Written task. In your copy, include every line of the listing below exactly but none of the pictures.
◆ ◆ ◆ ◆ ◆
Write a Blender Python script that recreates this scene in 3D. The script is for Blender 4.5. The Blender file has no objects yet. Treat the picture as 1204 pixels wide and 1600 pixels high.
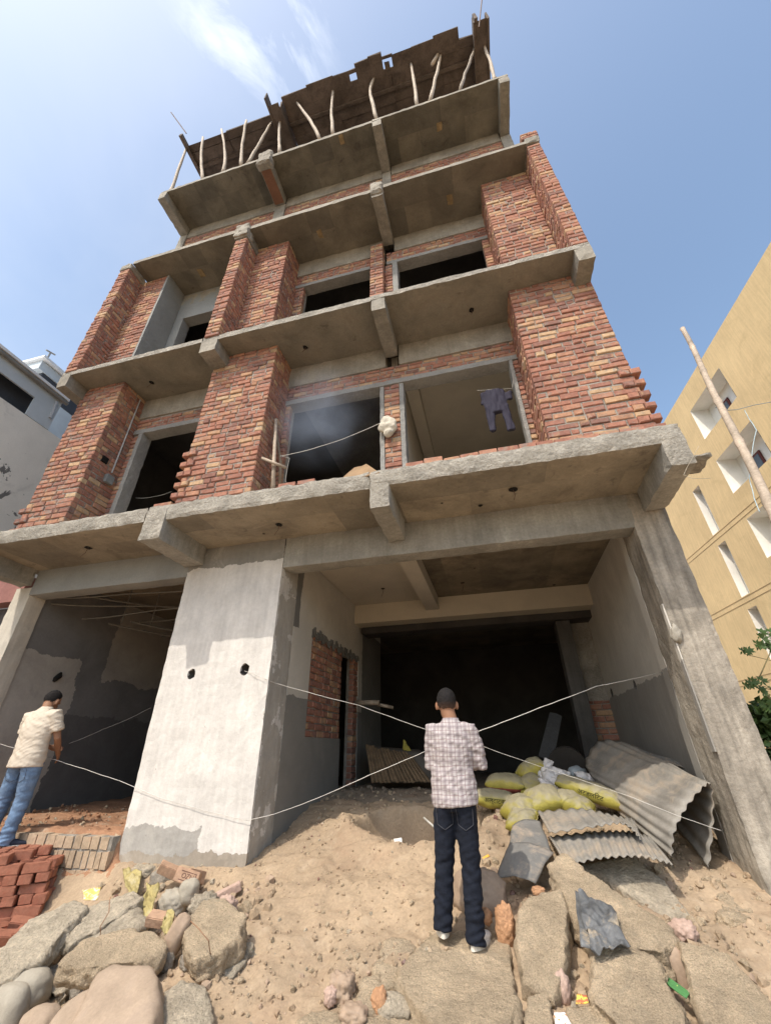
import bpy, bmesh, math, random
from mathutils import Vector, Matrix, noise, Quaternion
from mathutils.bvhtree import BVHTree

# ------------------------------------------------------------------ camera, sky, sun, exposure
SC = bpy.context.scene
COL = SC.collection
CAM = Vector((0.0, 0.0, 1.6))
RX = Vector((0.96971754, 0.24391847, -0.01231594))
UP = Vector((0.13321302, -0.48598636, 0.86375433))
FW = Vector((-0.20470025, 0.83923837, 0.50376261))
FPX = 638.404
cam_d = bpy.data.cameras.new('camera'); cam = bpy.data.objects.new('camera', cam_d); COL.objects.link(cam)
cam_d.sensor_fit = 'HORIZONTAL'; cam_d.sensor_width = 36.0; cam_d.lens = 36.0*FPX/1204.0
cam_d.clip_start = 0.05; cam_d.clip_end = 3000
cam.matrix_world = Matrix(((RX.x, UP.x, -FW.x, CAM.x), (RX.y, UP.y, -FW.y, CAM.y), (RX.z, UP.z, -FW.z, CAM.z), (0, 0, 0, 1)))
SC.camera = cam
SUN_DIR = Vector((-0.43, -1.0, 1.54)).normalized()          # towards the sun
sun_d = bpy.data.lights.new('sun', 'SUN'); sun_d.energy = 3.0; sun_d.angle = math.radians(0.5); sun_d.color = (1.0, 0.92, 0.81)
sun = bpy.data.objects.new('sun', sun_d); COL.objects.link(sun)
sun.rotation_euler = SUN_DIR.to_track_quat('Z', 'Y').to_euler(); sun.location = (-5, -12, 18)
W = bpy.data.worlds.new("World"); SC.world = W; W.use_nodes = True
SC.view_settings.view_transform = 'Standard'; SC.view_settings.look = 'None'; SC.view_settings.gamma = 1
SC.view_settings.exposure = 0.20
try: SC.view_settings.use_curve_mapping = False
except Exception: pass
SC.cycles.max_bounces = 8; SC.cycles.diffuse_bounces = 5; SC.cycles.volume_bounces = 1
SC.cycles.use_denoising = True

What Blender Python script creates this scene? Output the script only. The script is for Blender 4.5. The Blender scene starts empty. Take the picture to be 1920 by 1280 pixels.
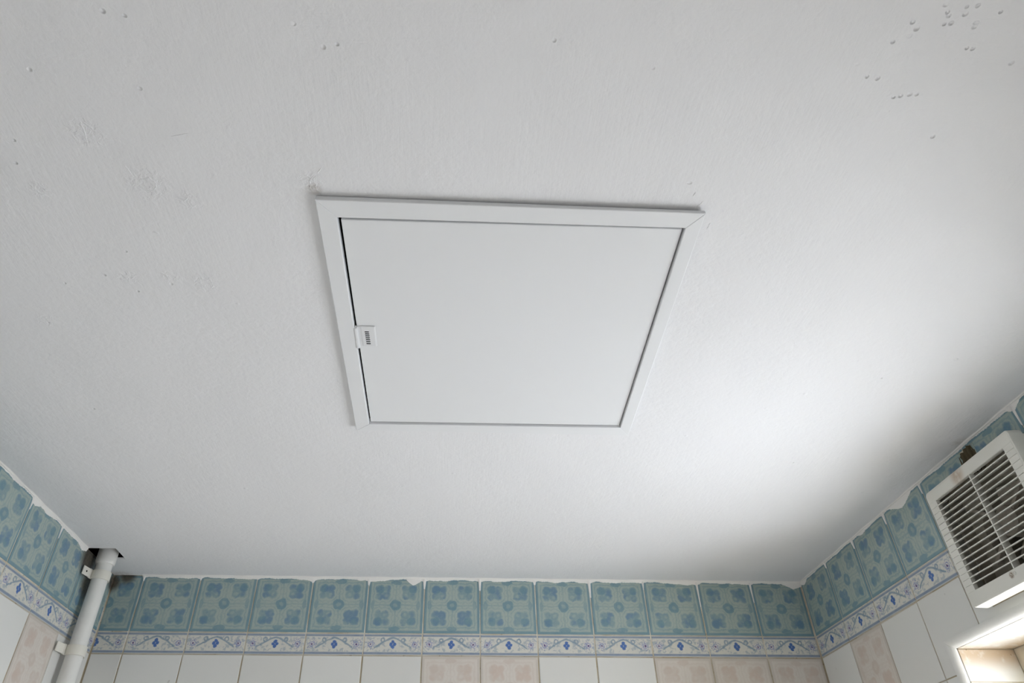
◆ ◆ ◆ ◆ ◆
Solved exercise.
Write a Blender Python script that recreates this scene in 3D. The script is for Blender 4.5. The Blender file has no objects yet. Treat the picture as 1204 pixels wide and 1600 pixels high.
import bpy, bmesh, math, random
from mathutils import Vector, Matrix, noise, Quaternion
from mathutils.bvhtree import BVHTree

# ------------------------------------------------------------------ camera, sky, sun, exposure
SC = bpy.context.scene
COL = SC.collection
CAM = Vector((0.0, 0.0, 1.6))
RX = Vector((0.96971754, 0.24391847, -0.01231594))
UP = Vector((0.13321302, -0.48598636, 0.86375433))
FW = Vector((-0.20470025, 0.83923837, 0.50376261))
FPX = 638.404
cam_d = bpy.data.cameras.new('camera'); cam = bpy.data.objects.new('camera', cam_d); COL.objects.link(cam)
cam_d.sensor_fit = 'HORIZONTAL'; cam_d.sensor_width = 36.0; cam_d.lens = 36.0*FPX/1204.0
cam_d.clip_start = 0.05; cam_d.clip_end = 3000
cam.matrix_world = Matrix(((RX.x, UP.x, -FW.x, CAM.x), (RX.y, UP.y, -FW.y, CAM.y), (RX.z, UP.z, -FW.z, CAM.z), (0, 0, 0, 1)))
SC.camera = cam
SUN_DIR = Vector((-0.43, -1.0, 1.54)).normalized()          # towards the sun
sun_d = bpy.data.lights.new('sun', 'SUN'); sun_d.energy = 3.0; sun_d.angle = math.radians(0.5); sun_d.color = (1.0, 0.92, 0.81)
sun = bpy.data.objects.new('sun', sun_d); COL.objects.link(sun)
sun.rotation_euler = SUN_DIR.to_track_quat('Z', 'Y').to_euler(); sun.location = (-5, -12, 18)
W = bpy.data.worlds.new("World"); SC.world = W; W.use_nodes = True
SC.view_settings.view_transform = 'Standard'; SC.view_settings.look = 'None'; SC.view_settings.gamma = 1
SC.view_settings.exposure = 0.20
try: SC.view_settings.use_curve_mapping = False
except Exception: pass
SC.cycles.max_bounces = 8; SC.cycles.diffuse_bounces = 5; SC.cycles.volume_bounces = 1
SC.cycles.use_denoising = True

What Blender Python script creates this scene? Output the script only. The script is for Blender 4.5. The Blender scene starts empty. Take the picture to be 1920 by 1280 pixels.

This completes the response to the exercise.